Actionable tips for setting up your pre-boarding:
- Send a warm welcome email before the employee's start date, letting them know how excited you are that they're joining
- Offer a sustainable starter kit like a branded goodie bag, water bottle, laptop bag, etc.
- Send some inspirational employee stories to showcase your employer branding and keep new employees motivated before they start
Extra tip: Don't just talk about your culture; show the how! How do you live the culture? What do your values actually mean?

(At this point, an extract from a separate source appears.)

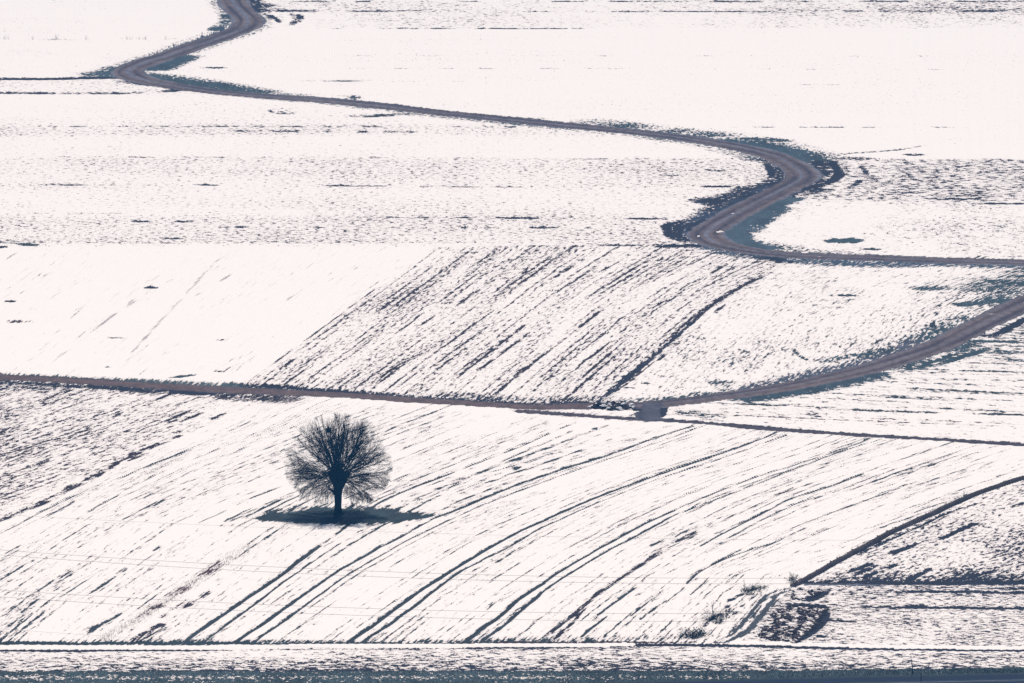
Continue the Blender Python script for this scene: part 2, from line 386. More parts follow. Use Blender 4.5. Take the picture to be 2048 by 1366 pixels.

As Stina Hauschildt, CEO of EasyHR notes:
Step 4: Consider the long-term structure
On average, the onboarding process lasts 90 days. But it takes up to a year for an employee to feel entirely comfortable and secure in the role. Mapping out what a successful onboarding experience looks like long-term is critical.
Think of your onboarding as an evolving journey where the new employee slowly gets settled into the role, gets to know their colleagues, and sees what your organisation stands for. Instead of creating a tedious box-ticking process, treat your onboarding as a collaborative effort between employees, managers, and HR, helping the new-starter ease into the role with confidence and clarity.
We’ve covered a lot of ground here. Let’s quickly recap on how to revamp your onboarding process:
- Keep an eye on what your employees currently think of your onboarding-Use these insights to fuel your onboarding strategy going forward.
- Start forming goals and success metrics- Know what’s working and what’s not so you can measure success.
- Personalise your onboarding- We are humans, and our new employees are essential. Show every new employee that walks through the door that’s the case.
To wrap up
When organisations struggle to keep talent, creating a powerful onboarding process for new employees is vital. Not only will it signal that you value your employees, but it will also make new starters feel like their input matters in the organisation, cultivating an inclusive environment that retains talent long-term.